FOUCQUET, JEAN, or Jehan (c. 1415–1485), French painter, born at Tours, is the most representative and national French painter of the 15th century. Of his life little is known, but it is certain that he was in Italy about 1437, where he executed the portrait of Pope Eugenius IV., and that upon his return to France, whilst retaining his purely French sentiment, he grafted the elements of the Tuscan style, which he had acquired during his sojourn in Italy, upon the style of the Van Eycks, which was the basis of early 15th-century French art, and thus became the founder of an important new school. He was court painter to Louis XI. Though his supreme excellence as an illuminator and miniaturist, of exquisite precision in the rendering of the finest detail, and his power of clear characterization in work on this minute scale, have long since procured him an eminent position in the art of his country, his importance as a painter was only realized when his portraits and altarpieces were for the first time brought together from various parts of Europe in 1904, at the exhibition of the French Primitives held at the Bibliothèque Nationale in Paris. One of Foucquet’s most important paintings is the diptych, formerly at Notre Dame de Melun, of which one wing, depicting Agnes Sorel as the Virgin, is now at the Antwerp Museum and the other in the Berlin Gallery.
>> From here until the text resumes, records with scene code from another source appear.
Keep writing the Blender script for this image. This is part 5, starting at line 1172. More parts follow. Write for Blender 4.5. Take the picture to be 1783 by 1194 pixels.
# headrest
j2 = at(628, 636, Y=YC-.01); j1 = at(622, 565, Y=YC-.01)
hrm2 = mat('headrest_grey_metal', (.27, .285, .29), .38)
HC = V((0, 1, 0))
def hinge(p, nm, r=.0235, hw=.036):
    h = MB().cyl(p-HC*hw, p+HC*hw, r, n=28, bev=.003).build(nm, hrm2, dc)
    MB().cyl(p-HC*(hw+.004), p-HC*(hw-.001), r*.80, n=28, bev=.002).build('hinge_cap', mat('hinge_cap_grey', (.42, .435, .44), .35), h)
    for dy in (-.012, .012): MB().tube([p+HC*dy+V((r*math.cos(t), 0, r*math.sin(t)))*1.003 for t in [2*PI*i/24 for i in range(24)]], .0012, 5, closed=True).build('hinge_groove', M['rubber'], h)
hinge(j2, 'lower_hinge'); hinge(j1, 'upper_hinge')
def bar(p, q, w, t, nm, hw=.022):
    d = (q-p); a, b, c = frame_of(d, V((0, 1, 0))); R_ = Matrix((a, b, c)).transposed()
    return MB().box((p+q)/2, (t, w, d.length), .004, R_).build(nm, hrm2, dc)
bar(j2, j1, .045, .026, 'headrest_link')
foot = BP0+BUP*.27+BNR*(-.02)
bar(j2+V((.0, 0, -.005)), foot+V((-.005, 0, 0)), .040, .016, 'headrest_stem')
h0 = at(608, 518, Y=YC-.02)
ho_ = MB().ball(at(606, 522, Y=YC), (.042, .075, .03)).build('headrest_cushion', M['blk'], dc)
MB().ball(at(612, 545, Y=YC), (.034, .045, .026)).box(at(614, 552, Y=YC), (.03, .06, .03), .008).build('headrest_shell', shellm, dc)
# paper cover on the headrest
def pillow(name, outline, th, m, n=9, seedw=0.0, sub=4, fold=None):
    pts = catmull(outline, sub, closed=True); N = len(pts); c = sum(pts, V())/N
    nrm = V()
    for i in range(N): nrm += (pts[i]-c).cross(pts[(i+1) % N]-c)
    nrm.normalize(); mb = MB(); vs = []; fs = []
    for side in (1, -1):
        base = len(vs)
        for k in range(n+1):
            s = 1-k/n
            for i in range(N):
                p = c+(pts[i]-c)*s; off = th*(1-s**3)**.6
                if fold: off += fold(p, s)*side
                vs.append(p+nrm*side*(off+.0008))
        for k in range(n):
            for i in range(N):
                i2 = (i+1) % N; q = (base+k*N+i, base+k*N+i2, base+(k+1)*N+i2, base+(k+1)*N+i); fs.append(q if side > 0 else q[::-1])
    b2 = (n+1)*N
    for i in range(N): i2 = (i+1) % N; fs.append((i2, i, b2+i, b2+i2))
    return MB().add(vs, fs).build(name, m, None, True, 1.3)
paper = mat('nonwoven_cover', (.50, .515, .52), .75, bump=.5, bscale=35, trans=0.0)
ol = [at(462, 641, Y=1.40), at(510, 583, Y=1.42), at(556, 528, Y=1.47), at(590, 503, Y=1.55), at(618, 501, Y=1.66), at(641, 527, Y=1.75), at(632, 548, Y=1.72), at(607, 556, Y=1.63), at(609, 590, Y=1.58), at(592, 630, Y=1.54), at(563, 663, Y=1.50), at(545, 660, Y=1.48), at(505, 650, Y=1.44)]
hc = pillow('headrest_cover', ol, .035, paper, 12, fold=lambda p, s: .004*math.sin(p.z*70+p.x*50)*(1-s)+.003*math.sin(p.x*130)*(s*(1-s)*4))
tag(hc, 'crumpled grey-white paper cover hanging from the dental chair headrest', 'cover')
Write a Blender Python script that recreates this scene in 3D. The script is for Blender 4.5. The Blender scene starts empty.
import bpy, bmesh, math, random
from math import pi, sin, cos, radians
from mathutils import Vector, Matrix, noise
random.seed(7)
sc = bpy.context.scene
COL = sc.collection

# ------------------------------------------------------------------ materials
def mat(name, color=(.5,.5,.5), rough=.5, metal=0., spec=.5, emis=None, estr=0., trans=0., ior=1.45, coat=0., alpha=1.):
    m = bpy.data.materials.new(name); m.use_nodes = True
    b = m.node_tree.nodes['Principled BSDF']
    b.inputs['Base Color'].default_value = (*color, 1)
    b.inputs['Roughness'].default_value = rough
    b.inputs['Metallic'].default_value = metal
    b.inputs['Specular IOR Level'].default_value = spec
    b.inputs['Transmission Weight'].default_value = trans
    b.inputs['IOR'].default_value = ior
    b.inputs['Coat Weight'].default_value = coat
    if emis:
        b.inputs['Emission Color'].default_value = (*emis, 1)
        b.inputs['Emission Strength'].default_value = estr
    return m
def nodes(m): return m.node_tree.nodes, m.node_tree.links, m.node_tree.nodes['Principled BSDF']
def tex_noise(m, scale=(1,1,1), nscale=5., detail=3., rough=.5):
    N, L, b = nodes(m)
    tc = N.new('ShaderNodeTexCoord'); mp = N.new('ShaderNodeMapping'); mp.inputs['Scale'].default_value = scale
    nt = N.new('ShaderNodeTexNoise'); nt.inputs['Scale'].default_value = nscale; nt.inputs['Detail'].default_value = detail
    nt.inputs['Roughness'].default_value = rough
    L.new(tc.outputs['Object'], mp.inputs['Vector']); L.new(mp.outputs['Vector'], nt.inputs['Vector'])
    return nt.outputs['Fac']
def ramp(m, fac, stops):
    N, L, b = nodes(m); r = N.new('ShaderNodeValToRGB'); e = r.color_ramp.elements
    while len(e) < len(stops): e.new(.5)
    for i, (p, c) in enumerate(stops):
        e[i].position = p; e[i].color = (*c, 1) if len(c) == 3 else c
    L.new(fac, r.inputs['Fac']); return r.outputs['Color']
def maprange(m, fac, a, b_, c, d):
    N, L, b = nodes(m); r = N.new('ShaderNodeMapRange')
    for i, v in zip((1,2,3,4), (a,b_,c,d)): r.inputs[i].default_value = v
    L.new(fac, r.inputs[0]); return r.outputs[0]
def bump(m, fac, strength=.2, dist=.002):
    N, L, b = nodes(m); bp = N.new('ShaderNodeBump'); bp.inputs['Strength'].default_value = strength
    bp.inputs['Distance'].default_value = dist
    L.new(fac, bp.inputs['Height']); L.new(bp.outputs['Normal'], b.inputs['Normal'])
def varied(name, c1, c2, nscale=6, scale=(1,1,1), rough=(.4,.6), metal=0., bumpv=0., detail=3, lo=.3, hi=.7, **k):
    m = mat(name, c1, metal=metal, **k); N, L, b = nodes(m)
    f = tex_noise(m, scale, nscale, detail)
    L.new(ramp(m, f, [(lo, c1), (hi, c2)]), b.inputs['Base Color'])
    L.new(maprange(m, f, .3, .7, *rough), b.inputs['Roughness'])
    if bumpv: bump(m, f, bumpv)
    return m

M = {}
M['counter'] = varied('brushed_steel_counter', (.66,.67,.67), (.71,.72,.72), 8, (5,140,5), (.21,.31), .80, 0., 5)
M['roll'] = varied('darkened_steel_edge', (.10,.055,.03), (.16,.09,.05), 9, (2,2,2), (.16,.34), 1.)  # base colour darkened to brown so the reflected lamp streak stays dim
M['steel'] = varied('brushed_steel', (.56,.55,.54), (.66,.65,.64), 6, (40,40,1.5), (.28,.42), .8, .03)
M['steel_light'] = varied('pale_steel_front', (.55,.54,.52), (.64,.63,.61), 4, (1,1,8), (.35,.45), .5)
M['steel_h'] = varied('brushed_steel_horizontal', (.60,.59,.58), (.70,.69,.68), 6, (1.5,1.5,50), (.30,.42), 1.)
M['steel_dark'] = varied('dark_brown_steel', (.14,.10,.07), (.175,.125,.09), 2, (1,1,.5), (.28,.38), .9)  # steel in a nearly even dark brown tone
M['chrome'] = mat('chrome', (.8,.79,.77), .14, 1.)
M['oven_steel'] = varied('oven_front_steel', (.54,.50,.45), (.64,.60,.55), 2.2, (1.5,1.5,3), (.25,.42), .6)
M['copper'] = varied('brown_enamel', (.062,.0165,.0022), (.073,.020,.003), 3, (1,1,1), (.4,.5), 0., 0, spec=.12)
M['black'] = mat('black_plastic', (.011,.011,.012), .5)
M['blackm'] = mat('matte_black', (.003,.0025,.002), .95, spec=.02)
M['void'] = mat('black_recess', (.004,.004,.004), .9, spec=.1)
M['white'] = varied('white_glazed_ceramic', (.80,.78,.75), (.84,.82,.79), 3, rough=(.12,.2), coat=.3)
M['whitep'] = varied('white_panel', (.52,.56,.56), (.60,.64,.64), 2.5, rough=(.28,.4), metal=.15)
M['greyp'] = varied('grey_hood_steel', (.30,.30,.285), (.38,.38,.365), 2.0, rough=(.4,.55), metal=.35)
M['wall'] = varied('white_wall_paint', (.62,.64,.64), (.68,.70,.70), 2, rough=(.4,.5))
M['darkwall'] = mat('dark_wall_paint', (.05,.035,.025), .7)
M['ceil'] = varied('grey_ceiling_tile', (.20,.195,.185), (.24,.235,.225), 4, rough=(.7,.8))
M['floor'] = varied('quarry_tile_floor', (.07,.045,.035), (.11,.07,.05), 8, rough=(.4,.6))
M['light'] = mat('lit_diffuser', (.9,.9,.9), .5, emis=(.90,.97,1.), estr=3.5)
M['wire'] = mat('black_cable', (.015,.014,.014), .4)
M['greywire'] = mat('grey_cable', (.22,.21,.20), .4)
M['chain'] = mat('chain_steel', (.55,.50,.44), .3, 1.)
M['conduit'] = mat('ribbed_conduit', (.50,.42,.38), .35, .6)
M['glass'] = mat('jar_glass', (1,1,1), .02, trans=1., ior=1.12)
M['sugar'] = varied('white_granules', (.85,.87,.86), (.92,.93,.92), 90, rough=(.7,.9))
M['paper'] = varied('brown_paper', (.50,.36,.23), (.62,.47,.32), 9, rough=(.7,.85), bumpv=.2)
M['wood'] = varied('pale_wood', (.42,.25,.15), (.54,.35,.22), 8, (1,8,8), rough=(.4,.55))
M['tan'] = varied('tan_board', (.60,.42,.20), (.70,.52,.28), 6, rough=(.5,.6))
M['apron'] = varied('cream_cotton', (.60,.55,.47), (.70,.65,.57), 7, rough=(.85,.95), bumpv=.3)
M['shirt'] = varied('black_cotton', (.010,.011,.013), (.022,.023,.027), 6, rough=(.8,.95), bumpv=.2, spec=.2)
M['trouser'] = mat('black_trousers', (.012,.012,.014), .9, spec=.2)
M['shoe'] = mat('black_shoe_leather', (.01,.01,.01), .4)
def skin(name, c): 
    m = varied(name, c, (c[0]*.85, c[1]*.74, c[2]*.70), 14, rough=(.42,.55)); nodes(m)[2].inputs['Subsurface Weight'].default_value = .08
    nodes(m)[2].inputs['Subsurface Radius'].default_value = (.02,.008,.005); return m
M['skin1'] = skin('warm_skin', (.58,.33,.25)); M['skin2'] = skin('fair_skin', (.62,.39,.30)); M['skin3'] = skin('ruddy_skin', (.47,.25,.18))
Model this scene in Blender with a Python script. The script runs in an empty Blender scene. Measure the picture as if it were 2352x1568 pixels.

The Louvre has his oil portraits of Charles VII., of Count Wilczek, and of Jouvenal des Ursins, besides a portrait drawing in crayon; whilst an authentic portrait from his brush is in the Liechtenstein collection. Far more numerous are his illuminated books and miniatures that have come down to us. The Brentano-Laroche collection at Frankfort contains forty miniatures from a Book of Hours, painted in 1461 for Etienne Chevalier who is portrayed by Foucquet on the Berlin wing of the Melun altarpiece. From Foucquet’s hand again are eleven out of the fourteen miniatures illustrating a translation of Josephus at the Bibliothèque Nationale. The second volume of this MS., unfortunately with only one of the original thirteen miniatures, was discovered and bought in 1903 by Mr Henry Yates Thompson at a London sale, and restored by him to France.

See Œuvres de Jehan Foucquet (Curmer, Paris, 1866–1867); A. de Champeaux and P. Gauchery, Œuvres d’art exécutées pour le duc de Berry; “Facsimiles of two histories by Jean Foucquet” from vols. i. and ii. of the Anciennetés des Juifs (London, 1902); Charles Blanc, Histoire des peintres de toutes les écoles (introduction); and Georges Lafenestre, Jehan Fouquet (Paris, 1902).